Could Fight Club be a continuation of Calvin & Hobbes?

Okay — let's break this down. The fan theory imagines that, years after the events of "Calvin & Hobbes" — namely, Calvin's unfulfilling, bleak adulthood where he's so desperate for companionship that he hallucinates a whole guy and starts a fight club under said guy's identity. Again, it's important to note that Calvin does have a vivid imagination, though it's probably not totally out of the ordinary for a six-year-old to truly believe that his beloved stuffed tiger is not only really alive but also his thoughtful, loyal best friend. All of this makes both projects much, much sadder, though.

Keith Buster takes this thought to the extreme in his blog post. "This makes the reality of 'Fight Club' all the bleaker, because it depicts what happens when you take someone weaned on dreams and limitless possibilities and jam him into a cramped cage confined by rules and regulations," he wrote. "It probably only took poor Calvin a few years in the adult world (or growing-up world) to fully make the sad change."

Considering how popular both of these properties are, it stands to reason that there are people out there who are fans of both "Calvin & Hobbes" and "Fight Club." Clearly, Buster is one of them. It feels somehow wrong, though, to look at a sweet series like "Calvin & Hobbes" and surmise that it could turn into something as depressing as "Fight Club."

Imagining Fight Club as a sort of sequel to Calvin & Hobbes is unrelentingly dark

"Fight Club," in case anyone forgot, is one of the darkest movies around.
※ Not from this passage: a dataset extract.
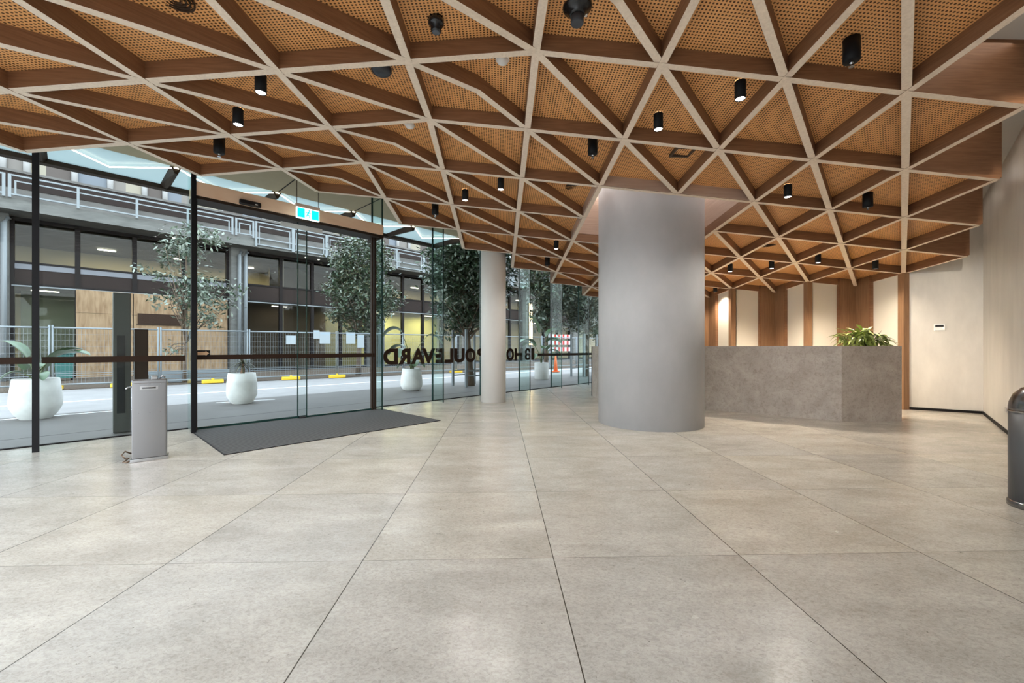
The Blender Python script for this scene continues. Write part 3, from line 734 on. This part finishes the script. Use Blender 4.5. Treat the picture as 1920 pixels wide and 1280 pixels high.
for i, j, lb, sq in ((1.74, 1.27, 'square brown grille frame set in a panel above the big column', True), (-2.30, -.60, 'dark round grille patch at the top left of the ceiling', False), (.70, 2.33, 'faint round grille left of the column shaft', False), (4.30, 3.66, 'faint round grille over the reception desk', False)):
    t = thing('ceiling_grille', lb, 'grille', (i + LX, j + LY, lz(i + j) + RD - .006))
    mb = MB()
    if sq:
        for x0, x1, y0, y1 in ((-.11, .11, -.11, -.09), (-.11, .11, .09, .11), (-.11, -.09, -.09, .09), (.09, .11, -.09, .09)): mb.box(x0, x1, y0, y1, -.03, .004)
        mb.build('grille_frame', M_GRILLE, t)
    else:
        for q in range(4): mb.lathe([(.03 + q * .022, -.008), (.03 + q * .022, .006), (.022 + q * .022, .006), (.022 + q * .022, -.008)], 24, cap=False)
        mb.build('grille_rings', M_GRILLE, t)

# ================================================================== things outside the glass
tt = thing('entry_totem', 'tall dark grey intercom totem standing outside the glass', 'totem', at(.36, 7.46), D45)
MB().box(0, .17, 0, .12, 0, 1.83).build('totem_body', mat('charcoal_totem', (.045, .045, .04), .35), tt, bevel=.004)
MB().box(.035, .115, -.008, .0, .25, 1.27).build('reader_panel', M_BLACKG, tt)
bp = thing('brown_screen', 'narrow dark brown panel standing beside the intercom totem', 'panel', at(.57, 7.5), D45)
MB().box(0, .14, 0, .06, 0, 1.36).build('panel_board', M_BROWN, bp, bevel=.004)
MB().box(-.02, .16, -.02, .08, -.012, .02).build('panel_foot', M_BRONZE, bp)

def pot(loc_, prof, label, m_, soil_z, r_in):
    t = thing('planter_pot', label, 'planter', loc_, 0, 'white planters along the footpath')
    MB().lathe(prof, 40, cap=False).build('pot_body', m_, t)
    MB().lathe([(.01, soil_z - .02), (r_in, soil_z)], 24).build('soil', M_SOIL, t)
    return t
def paddle(mb, base, az, petiole, lean, bl, bw, droop, stem):
    bw *= 1.45; bl *= 1.1
    """one bird of paradise leaf: petiole then a broad folded blade"""
    b = Vector(base); d = Vector((math.cos(az), math.sin(az), 0)); up = Vector((0, 0, 1)); pts = []
    for k in range(5):
        q = k / 4; pts.append(b + up * petiole * q * math.cos(lean) + d * petiole * math.sin(lean) * q * q)
    stem.tube(pts, [.014, .012, .011, .009, .007], 6)
    tip = pts[-1]; dirv = (pts[-1] - pts[-2]).normalized(); sd = d.cross(up).normalized(); vs = []; n = 9; p = tip.copy()
    for k in range(n + 1):
        q = k / n; w = bw * math.sin(math.pi * (q * .9 + .08)) ** .7 * (1 if q < .97 else .4)
        up2 = sd.cross(dirv).normalized(); f = .35
        vs += [p - sd * w + up2 * w * f, p - sd * w * .5 + up2 * w * f * .4, p, p + sd * w * .5 + up2 * w * f * .4, p + sd * w + up2 * w * f]
        dirv = (dirv + d * droop * .5 / n * 2 - up * droop / n * 2.2).normalized(); p = p + dirv * bl / n
    fs = []
    for k in range(n):
        for c in range(4): o = 5 * k + c; fs.append((o, o + 1, o + 6, o + 5))
    mb.add(vs, fs, 0, True)
def plant(name, label, loc_, leaves, m_=None):
    t = thing(name, label, 'plant', loc_, 0, 'potted street plants')
    for (az, pet, lean, L, W_, dr) in leaves:
        bl = MB(); stm = MB()
        paddle(bl, (random.uniform(-.04, .04), random.uniform(-.04, .04), 0), az, pet, lean, L, W_, dr, stm)
        lf = bl.build('leaf', m_ or M_LEAFB, t); stm.build('leaf_stalk', M_STALK, lf)
    return t
LEFT, RIGHT = math.pi, 0.0
p1 = (-7.34, 6.78); pot((*p1, -.012), [(.17, 0), (.235, .08), (.285, .19), (.295, .26), (.28, .42), (.257, .635), (.237, .635), (.25, .5)], 'white bulbous concrete planter outside at the far left', M_POT, .55, .25)
plant('bird_of_paradise', 'broad leaved plant in the far left planter', (*p1, .53), [(LEFT + .3, .45, .25, .38, .09, .4), (LEFT - .5, .35, .5, .35, .08, 1.0), (.2, .42, .5, .52, .1, .5), (.6, .38, .3, .42, .09, .5), (-.6, .2, .6, .3, .06, .9), (2.2, .3, .4, .35, .08, .9), (4.0, .22, .6, .26, .06, 1.1)])
p2 = (-5.19, 8.5); pot((*p2, -.012), [(.165, 0), (.195, .03), (.262, .16), (.267, .24), (.26, .42), (.238, .61), (.215, .61), (.225, .5)], 'white concrete planter with chamfered base seen through the sliding doors', M_POT, .54, .225)
t = thing('potted_dracaena', 'small spiky tufted plant in the planter outside the doors', 'plant', (*p2, .54), 0, 'potted street plants')
MB().tube([(0, 0, -.02), (.02, 0, .12), (.02, 0, .24)], [.045, .035, .02], 8).build('trunk', mat('tan_bark', (.25, .15, .09), .8), t)
lv = MB(); random.seed(9)
for k in range(46): strap((.02, 0, .24 + random.uniform(-.08, .06)), random.uniform(0, 6.28), random.uniform(.16, .26), random.uniform(.05, .3), random.uniform(.1, .25), .014, lv)
for k in range(12): strap((.0, 0, .40), random.uniform(0, 6.28), .14, .14, .12, .012, lv)
lv.build('leaf_tuft', M_LEAFO, t)
MB().tube([(.02, 0, .2), (0, 0, .42)], .01, 6).build('shoot', M_BARK, t)
p3 = (-2.31, 10.95); pot((*p3, -.012), [(.17, 0), (.24, .04), (.28, .13), (.285, .2), (.265, .38), (.238, .575), (.215, .575), (.23, .45)], 'white rounded planter behind the window lettering', M_POT, .5, .22)
plant('bird_of_paradise', 'tall arching broad leaved plant behind the window lettering', (*p3, .5), [(LEFT + .2, 1.05, .25, .55, .15, 1.5), (LEFT - .1, .62, .3, .5, .12, 1.5), (.1, 1.0, .45, .55, .1, 1.6), (.35, .6, .7, .5, .09, 1.6), (-.3, .45, .5, .4, .09, 1.3), (LEFT + 1.2, .55, .4, .45, .1, 1.2), (5, .3, .6, .3, .09, 1.2), (LEFT, .25, .7, .28, .08, 1.2), (.6, .25, .7, .25, .08, 1.2)])
p4 = (1.49, 14.6); pot((*p4, -.012), [(.235, 0), (.25, .02), (.255, .58), (.23, .59), (.23, .5)], 'straight sided grey planter outside, right of the address numerals', M_POT2, .53, .23)
plant('bird_of_paradise', 'tall upright broad leaved plant in the straight sided planter', (*p4, .52), [(LEFT, 1.1, .1, .7, .17, .35), (.3, 1.0, .22, .62, .16, .7), (LEFT + .4, .75, .4, .6, .15, .7), (-.5, .8, .3, .55, .14, 1.0), (1.2, .6, .4, .5, .13, .9), (.1, .5, .5, .5, .1, 1.0), (2.5, .7, .4, .5, .13, .8), (4.2, .4, .6, .4, .1, 1.0)])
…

Even before Edward Norton's unnamed narrator starts "hanging out" with Brad Pitt's Tyler Durden, his life is unspeakably bleak; he hates his job and goes to support groups for addiction and illness just to feel ever-so-slightly less alone. The only reason that Norton's character and Tyler start living together in the latter's run-down house is because the narrator's apartment is ruined in an explosion. Even the narrator's relationship with the difficult Marla Singer (Helena Bonham Carter) is fraught because, before the audience learns about the narrator's split personality, it seems as if Tyler is the one involved with her; the narrator simply dislikes her.

"Calvin & Hobbes," on the other hand? It's an acerbic but fundamentally sweet story of what it's like to grow up with a big imagination, and it's gutting to imagine that Calvin's fate would be to become Norton's narrator. Keith Buster's fan theory certainly is fascinating, but if you'd like to still enjoy "Calvin & Hobbes" without going down any mental rabbit holes, it might be best to discard this particular thesis.